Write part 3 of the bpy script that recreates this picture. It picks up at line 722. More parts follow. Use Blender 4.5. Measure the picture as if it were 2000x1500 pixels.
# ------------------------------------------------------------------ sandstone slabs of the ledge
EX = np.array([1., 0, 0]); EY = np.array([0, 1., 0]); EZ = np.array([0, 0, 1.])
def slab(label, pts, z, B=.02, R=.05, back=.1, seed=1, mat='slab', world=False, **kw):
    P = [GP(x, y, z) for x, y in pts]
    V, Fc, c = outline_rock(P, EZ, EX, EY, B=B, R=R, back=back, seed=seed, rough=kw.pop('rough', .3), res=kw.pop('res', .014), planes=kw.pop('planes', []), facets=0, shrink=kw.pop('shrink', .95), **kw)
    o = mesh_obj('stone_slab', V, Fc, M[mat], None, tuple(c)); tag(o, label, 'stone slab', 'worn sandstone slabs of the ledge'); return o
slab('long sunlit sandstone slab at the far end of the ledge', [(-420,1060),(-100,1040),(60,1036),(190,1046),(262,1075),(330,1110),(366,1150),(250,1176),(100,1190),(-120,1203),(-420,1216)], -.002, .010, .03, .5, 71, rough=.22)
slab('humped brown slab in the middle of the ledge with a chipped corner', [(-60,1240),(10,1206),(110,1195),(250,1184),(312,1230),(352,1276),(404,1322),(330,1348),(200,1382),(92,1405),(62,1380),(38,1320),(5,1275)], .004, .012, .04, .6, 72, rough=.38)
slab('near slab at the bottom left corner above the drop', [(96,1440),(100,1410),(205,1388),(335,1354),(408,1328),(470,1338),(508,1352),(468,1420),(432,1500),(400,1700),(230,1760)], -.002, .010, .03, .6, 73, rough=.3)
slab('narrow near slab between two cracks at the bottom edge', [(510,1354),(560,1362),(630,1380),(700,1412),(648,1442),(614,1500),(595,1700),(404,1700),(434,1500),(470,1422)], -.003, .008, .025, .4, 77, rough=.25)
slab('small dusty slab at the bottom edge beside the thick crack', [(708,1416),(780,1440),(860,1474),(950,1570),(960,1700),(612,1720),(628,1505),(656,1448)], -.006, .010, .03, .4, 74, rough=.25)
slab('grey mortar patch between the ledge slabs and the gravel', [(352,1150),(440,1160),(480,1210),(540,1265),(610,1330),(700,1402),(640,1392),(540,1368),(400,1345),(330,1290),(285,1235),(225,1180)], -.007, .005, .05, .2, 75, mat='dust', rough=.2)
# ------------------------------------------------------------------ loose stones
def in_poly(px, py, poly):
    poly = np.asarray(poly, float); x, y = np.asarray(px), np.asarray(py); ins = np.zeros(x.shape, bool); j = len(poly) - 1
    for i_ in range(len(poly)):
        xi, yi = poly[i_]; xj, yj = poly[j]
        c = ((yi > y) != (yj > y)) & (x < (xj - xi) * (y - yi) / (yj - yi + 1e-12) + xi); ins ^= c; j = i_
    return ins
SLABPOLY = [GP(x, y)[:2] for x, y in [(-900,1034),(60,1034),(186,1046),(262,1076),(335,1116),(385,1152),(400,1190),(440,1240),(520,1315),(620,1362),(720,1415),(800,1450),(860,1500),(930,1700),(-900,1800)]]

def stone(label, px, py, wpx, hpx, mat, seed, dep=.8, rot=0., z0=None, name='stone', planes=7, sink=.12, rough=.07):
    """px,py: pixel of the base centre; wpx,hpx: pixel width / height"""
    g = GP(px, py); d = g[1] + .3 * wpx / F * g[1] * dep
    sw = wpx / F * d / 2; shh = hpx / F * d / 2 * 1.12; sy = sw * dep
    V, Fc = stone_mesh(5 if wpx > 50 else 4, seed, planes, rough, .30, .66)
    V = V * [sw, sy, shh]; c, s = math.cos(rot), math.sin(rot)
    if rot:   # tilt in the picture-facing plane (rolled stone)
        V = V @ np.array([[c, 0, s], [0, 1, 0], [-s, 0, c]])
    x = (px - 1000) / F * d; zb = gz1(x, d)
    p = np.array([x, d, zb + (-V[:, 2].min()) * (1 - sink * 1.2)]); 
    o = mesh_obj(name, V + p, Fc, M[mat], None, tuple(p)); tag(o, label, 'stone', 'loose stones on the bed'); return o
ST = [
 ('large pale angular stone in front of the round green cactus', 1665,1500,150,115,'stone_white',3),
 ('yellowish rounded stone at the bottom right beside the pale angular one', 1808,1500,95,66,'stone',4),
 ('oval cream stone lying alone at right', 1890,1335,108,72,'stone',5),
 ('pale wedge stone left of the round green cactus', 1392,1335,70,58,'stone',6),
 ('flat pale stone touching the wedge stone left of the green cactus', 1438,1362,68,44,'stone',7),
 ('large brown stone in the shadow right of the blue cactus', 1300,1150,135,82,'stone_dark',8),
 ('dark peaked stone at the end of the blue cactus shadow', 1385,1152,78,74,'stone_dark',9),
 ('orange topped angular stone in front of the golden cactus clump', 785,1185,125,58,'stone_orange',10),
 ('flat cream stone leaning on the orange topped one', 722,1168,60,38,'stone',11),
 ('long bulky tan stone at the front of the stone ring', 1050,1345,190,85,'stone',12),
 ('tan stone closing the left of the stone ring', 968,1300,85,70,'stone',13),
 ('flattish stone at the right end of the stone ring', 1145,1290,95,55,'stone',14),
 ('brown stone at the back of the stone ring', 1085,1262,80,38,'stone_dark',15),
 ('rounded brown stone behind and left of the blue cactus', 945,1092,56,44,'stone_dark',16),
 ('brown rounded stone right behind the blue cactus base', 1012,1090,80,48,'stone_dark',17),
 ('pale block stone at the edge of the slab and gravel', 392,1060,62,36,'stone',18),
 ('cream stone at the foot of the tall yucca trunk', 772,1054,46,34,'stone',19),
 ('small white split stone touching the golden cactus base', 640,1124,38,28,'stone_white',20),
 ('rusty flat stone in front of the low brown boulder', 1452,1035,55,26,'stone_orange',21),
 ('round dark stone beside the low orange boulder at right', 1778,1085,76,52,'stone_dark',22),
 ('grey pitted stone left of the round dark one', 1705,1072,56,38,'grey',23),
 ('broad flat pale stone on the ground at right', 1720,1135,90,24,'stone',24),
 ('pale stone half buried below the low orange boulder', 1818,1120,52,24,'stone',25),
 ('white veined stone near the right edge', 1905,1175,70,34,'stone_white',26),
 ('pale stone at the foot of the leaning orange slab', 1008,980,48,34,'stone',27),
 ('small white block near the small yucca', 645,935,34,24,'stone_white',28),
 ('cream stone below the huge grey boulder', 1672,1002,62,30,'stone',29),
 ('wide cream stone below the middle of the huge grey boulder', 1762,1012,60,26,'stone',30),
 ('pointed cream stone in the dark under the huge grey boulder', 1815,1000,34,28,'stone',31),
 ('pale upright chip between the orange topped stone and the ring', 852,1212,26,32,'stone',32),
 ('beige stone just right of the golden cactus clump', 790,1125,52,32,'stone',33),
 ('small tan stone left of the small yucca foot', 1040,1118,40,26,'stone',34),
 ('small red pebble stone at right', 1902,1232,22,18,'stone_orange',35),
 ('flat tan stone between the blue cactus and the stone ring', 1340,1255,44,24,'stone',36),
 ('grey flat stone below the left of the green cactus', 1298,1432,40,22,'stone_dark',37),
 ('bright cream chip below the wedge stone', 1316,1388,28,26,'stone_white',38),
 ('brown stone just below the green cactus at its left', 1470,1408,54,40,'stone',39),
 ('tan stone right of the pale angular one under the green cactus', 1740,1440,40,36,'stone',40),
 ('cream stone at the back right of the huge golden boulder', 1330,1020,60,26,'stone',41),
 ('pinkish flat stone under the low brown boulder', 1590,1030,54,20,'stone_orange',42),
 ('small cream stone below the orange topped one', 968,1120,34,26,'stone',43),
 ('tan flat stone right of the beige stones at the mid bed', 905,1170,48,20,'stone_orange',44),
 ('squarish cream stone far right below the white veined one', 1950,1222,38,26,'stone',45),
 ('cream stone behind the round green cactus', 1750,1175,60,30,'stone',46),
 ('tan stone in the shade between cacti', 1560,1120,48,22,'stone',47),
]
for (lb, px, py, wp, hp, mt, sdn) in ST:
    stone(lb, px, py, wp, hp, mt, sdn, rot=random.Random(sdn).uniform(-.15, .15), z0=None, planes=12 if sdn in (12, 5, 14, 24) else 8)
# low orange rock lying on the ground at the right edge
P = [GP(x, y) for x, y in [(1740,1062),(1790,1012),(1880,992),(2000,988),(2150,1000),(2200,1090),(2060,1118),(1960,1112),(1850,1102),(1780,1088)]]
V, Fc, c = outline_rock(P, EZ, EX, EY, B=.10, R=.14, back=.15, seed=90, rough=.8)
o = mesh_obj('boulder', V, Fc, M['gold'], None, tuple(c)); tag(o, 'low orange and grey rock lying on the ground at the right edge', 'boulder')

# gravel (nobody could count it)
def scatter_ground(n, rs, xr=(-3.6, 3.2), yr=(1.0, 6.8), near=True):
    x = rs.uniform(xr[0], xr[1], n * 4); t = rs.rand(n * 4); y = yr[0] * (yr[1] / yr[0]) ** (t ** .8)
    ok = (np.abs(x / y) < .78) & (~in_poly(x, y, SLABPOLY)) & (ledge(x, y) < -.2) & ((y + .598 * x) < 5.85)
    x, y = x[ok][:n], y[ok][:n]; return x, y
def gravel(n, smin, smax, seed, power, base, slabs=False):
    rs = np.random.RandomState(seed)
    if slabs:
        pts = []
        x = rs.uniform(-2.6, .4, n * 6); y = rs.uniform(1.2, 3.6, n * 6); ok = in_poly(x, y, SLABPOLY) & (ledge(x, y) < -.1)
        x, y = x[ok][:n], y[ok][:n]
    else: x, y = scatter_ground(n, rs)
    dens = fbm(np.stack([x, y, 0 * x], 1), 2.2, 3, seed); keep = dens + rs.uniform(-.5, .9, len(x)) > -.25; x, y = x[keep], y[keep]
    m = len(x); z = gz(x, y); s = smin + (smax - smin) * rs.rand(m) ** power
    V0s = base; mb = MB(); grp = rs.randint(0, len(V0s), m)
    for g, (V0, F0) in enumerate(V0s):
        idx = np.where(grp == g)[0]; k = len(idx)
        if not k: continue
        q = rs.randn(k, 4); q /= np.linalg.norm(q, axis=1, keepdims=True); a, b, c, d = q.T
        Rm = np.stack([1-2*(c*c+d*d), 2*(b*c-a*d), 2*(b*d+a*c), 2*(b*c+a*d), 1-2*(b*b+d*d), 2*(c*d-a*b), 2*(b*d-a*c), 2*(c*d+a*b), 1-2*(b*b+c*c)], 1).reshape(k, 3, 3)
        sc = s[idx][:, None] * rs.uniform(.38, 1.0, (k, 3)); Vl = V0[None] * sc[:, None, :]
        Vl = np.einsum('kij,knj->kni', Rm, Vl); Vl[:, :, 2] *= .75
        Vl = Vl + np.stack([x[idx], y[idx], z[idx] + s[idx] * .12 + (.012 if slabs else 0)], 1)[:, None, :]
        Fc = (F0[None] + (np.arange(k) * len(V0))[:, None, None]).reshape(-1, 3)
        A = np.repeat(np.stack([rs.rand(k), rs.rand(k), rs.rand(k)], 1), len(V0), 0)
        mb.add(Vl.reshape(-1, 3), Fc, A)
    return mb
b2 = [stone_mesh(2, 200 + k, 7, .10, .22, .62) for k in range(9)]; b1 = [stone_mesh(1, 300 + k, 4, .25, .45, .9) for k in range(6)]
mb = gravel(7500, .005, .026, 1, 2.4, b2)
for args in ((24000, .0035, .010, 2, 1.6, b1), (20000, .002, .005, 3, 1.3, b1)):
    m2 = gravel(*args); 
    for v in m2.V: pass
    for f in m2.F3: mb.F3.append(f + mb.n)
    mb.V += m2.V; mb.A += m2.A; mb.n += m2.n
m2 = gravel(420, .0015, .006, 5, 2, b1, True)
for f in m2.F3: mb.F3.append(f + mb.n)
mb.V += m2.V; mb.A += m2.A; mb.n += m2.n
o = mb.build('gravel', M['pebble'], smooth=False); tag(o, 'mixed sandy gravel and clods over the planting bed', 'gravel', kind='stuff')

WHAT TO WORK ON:
Give back exactly the lines running from the line that contains "('white veined stone" through the line that contains "('flat tan stone", and nothing outside them.

OUTPUT:
 ('white veined stone near the right edge', 1905,1175,70,34,'stone_white',26),
 ('pale stone at the foot of the leaning orange slab', 1008,980,48,34,'stone',27),
 ('small white block near the small yucca', 645,935,34,24,'stone_white',28),
 ('cream stone below the huge grey boulder', 1672,1002,62,30,'stone',29),
 ('wide cream stone below the middle of the huge grey boulder', 1762,1012,60,26,'stone',30),
 ('pointed cream stone in the dark under the huge grey boulder', 1815,1000,34,28,'stone',31),
 ('pale upright chip between the orange topped stone and the ring', 852,1212,26,32,'stone',32),
 ('beige stone just right of the golden cactus clump', 790,1125,52,32,'stone',33),
 ('small tan stone left of the small yucca foot', 1040,1118,40,26,'stone',34),
 ('small red pebble stone at right', 1902,1232,22,18,'stone_orange',35),
 ('flat tan stone between the blue cactus and the stone ring', 1340,1255,44,24,'stone',36),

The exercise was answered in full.